→ Given request
For every line in the records that has the word "mask", make a copy.

[Scene modeling code data]

»»

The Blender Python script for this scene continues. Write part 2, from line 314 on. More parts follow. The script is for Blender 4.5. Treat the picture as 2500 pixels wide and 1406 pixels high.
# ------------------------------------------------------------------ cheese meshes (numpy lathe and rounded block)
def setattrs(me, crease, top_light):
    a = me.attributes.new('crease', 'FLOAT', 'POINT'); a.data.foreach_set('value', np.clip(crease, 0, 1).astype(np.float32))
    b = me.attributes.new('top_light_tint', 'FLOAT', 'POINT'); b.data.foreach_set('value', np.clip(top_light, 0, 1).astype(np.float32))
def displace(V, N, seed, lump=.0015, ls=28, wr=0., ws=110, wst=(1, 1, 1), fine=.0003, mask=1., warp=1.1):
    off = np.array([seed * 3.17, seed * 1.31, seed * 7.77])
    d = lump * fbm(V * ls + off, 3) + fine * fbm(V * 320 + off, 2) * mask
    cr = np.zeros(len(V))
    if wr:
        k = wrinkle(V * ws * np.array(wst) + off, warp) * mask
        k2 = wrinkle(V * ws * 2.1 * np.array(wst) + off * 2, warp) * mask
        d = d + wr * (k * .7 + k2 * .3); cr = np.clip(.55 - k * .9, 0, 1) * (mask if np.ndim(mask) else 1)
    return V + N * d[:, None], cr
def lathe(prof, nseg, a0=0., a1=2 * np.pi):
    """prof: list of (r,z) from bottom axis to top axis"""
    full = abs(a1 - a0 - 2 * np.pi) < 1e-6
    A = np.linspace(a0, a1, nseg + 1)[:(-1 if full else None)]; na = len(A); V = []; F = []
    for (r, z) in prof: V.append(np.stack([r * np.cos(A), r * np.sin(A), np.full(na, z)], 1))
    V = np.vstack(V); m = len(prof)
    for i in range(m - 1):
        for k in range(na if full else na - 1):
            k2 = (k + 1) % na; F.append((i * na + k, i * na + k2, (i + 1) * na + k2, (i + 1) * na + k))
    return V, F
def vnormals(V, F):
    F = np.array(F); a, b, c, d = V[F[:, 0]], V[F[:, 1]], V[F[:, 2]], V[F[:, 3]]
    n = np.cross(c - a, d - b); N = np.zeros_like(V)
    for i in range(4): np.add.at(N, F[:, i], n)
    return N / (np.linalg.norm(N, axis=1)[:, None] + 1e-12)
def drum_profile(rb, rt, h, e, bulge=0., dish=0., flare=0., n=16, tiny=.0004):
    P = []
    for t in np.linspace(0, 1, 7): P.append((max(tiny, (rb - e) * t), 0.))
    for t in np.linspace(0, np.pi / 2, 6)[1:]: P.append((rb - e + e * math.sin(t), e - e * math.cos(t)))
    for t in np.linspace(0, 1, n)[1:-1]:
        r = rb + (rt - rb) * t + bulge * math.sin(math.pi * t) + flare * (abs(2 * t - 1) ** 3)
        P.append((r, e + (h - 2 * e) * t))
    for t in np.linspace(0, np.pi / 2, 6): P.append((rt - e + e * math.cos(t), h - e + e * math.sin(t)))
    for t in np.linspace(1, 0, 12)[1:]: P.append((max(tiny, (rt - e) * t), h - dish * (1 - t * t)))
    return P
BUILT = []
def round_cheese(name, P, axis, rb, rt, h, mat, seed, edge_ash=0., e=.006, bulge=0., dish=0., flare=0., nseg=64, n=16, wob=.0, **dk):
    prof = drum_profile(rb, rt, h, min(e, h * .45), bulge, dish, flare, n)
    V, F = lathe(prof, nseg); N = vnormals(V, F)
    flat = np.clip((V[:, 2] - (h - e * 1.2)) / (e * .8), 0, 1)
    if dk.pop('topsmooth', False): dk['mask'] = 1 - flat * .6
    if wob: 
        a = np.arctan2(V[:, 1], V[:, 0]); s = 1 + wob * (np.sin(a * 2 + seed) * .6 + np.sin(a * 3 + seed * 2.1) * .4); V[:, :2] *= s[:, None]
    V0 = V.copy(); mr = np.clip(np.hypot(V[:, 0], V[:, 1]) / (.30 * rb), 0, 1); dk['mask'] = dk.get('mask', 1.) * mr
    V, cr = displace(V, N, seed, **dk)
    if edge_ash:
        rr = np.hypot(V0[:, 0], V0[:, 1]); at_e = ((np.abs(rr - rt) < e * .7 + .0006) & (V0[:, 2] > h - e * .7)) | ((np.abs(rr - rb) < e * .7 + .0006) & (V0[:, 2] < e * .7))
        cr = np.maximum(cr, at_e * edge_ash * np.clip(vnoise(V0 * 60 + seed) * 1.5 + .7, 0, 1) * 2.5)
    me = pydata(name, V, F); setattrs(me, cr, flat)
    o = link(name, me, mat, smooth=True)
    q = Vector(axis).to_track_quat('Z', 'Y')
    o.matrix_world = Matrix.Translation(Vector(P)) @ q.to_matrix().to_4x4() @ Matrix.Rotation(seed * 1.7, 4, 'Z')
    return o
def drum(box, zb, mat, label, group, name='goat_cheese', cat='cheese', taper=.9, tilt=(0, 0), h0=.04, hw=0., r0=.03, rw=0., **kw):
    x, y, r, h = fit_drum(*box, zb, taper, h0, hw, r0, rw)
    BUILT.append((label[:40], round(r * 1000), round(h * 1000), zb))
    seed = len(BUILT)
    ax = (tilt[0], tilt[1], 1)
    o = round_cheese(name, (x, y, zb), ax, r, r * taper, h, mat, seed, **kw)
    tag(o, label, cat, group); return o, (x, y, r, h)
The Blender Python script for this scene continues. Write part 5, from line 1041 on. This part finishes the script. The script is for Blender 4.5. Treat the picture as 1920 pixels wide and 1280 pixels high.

««

→ Result of the exercise
def displace(V, N, seed, lump=.0015, ls=28, wr=0., ws=110, wst=(1, 1, 1), fine=.0003, mask=1., warp=1.1):
    d = lump * fbm(V * ls + off, 3) + fine * fbm(V * 320 + off, 2) * mask
        k = wrinkle(V * ws * np.array(wst) + off, warp) * mask
        k2 = wrinkle(V * ws * 2.1 * np.array(wst) + off * 2, warp) * mask
        d = d + wr * (k * .7 + k2 * .3); cr = np.clip(.55 - k * .9, 0, 1) * (mask if np.ndim(mask) else 1)
    if dk.pop('topsmooth', False): dk['mask'] = 1 - flat * .6
    V0 = V.copy(); mr = np.clip(np.hypot(V[:, 0], V[:, 1]) / (.30 * rb), 0, 1); dk['mask'] = dk.get('mask', 1.) * mr